Turkish human rights lawyer and academic Kerem Altıparmak has resigned from Ankara University, saying it could not be called a university anymore.

Altıparmak, known for fighting freedom of expression cases and his numerous reports on human rights, last year complained he had been refused permission on five occasions to leave the country to attend conferences on human rights.

The university in 2017 also shut down the Human Rights Centre of Ankara University’s Department of Political Science (SBF), which was established in 1978. Altıparmak was one of the academics working at the centre.

“The Human Rights Centre of the SBF, the honour of Turkish academia, which has served for 40 years and which I entered 21 years ago is shut down. We took down the plaque with our own hands. Of course our struggle for human rights has not ended, we will keep on defending what is right,” Altıparmak said on Twitter.

But on Monday, Altıparmak announced his decision to resign from the university and penned a farewell letter explaining the reasons.

“Let me first explain that, when I started working as an academic, I dreamed of leaving its door one day as a retired person, just like many of my friends who were sacked from their jobs over the last two years,” Altıparmak said. “From this perspective, it is obvious that my resignation is not something like ‘I have found a better job, and I am leaving’, or in other words it is not a voluntary departure.”

Altıparmak said it was also not fair to say he had resigned because he faced pressure, as there were many who were under more severe pressure than to him and he could have stayed, if he had wanted.

“I am leaving not because I found a better job, but because the place I am working has become something too different from the place I had hoped to retire from, somewhere which cannot be called a university anymore,” he said. “Under the circumstances, resisting also loses its meaning. It would be meaningful to resist and to continue for the sake of the university and academia, but what is left has nothing to do with those two.”

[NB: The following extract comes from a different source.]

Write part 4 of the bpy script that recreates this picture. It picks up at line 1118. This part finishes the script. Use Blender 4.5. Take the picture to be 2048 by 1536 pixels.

The Turkish government has sacked thousands of academics in the last two years, including those accused of being part of the Islamist Gülen movement the government blames for the 2016 coup attempt and hundreds who signed a 2015 petition calling for a peaceful end to the Kurdish conflict.

Human Rights Watch said in March the dismissals, as well as attempts to interfere the academics’ work, led to censorship and undermined academic freedom.